Union Workers Reject American Crystal’s 2nd Offer

Ninety-two percent of union members voted on a second contract offer from American Crystal Sugar Company, and 90 percent rejected it.

In an ongoing labor dispute with Moorhead-based American Crystal Sugar Company, locked-out union workers on Tuesday overwhelmingly rejected a second contract offer.

According to the union that represents the 1,300 locked-out workers-Bakery, Confectionery, Tobacco Workers & Grain Millers Local 167G-92 percent of union members voted on the offer via a secret ballot and 90 percent rejected it.

“Today our members sent a loud and clear message to American Crystal executives,” union President John Riskey said in a statement. “We want to work, but we will not accept a contract that puts our jobs and the entire community at risk.”

Riskey said the result should be a signal for American Crystal leaders to return to the bargaining table as soon as possible.

“If company executives are serious about getting us back to work, they should return to the negotiating table immediately with real compromises, not just repackaged versions of a contract that has now been rejected twice,” Riskey said in a statement. “It's time for a contract that benefits workers, the company, growers, and the community.”

The workers have been locked out since August 1. According to Minnesota Public Radio (MPR), American Crystal offered the newest contract after two days of negotiation last week-which failed to end the standstill. No new negotiations have been scheduled, according to MPR.

In September, the National Labor Relations Board (NLRB) sided with American Crystal by dismissing four union claims alleging that the company failed to negotiate in good faith prior to the lockout and violated the National Labor Relations Act.

The NLRB found that the union “repeatedly refused” to consider American Crystal's proposals and “made virtually no counterproposals” to try to address the company's objectives.
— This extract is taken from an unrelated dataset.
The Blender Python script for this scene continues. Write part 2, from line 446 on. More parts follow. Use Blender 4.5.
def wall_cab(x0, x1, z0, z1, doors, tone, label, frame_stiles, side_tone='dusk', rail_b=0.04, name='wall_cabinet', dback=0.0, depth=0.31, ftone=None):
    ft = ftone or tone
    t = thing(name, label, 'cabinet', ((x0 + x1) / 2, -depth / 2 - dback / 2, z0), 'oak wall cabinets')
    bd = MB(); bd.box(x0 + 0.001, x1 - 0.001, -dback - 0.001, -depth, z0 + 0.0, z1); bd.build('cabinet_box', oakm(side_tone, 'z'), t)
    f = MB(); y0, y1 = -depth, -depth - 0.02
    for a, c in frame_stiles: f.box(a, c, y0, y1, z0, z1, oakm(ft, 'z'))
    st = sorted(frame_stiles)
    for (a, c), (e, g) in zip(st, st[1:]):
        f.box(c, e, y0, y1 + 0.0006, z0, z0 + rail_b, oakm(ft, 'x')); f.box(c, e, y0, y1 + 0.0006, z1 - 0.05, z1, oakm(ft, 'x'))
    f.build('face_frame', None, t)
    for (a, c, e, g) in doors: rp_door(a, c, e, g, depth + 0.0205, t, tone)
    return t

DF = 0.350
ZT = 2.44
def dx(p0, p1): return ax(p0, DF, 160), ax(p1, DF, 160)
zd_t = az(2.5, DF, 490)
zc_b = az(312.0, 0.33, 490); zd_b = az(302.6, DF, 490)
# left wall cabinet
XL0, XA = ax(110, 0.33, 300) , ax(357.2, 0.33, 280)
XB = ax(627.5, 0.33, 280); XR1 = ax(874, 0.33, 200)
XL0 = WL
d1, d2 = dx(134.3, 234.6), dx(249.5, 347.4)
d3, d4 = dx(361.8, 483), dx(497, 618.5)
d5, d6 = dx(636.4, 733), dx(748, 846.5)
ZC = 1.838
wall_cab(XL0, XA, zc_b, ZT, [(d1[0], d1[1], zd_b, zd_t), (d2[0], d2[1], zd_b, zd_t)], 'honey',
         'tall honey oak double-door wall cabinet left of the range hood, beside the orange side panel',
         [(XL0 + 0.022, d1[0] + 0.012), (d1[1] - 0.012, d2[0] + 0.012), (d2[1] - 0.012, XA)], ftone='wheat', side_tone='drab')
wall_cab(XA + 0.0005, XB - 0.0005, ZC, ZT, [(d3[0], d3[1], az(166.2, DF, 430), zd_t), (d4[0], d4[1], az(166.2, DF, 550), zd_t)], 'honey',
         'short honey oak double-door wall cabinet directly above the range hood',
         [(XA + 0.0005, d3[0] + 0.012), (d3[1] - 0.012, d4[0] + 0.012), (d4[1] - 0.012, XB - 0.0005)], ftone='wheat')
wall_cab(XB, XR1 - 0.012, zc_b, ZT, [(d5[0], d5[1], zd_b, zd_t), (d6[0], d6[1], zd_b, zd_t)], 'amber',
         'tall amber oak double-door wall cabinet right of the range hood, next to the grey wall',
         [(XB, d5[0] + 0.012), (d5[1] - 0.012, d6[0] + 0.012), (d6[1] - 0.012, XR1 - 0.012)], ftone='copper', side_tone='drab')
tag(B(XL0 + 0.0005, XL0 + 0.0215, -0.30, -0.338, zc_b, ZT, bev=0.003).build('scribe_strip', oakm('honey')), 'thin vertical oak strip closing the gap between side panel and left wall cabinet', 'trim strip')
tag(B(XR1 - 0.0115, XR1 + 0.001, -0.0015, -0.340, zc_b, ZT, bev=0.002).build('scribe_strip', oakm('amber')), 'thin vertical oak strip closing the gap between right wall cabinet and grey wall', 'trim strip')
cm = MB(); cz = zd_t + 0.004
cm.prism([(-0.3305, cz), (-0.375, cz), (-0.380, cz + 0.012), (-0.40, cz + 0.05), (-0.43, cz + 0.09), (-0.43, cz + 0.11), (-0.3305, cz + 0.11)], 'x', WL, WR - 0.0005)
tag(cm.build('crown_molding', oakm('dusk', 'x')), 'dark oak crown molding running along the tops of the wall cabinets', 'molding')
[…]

Additionally, American Crystal's last two proposals before the lockout contained “significant movement” and included “significant concessions” on “non-economic items,” the board said.

Following the NLRB's dismissal of the union claims, American Crystal Vice President for Administration Brian Ingulsrud said that the board's decision “clearly affirms that we have acted with transparency, clarity, and willingness to compromise.”

MPR said Tuesday that Ingulsrud indicated that the company won't talk about the costs of the lockout. He also told the news organization that the two sides likely won't talk again until the union proposes its own contract.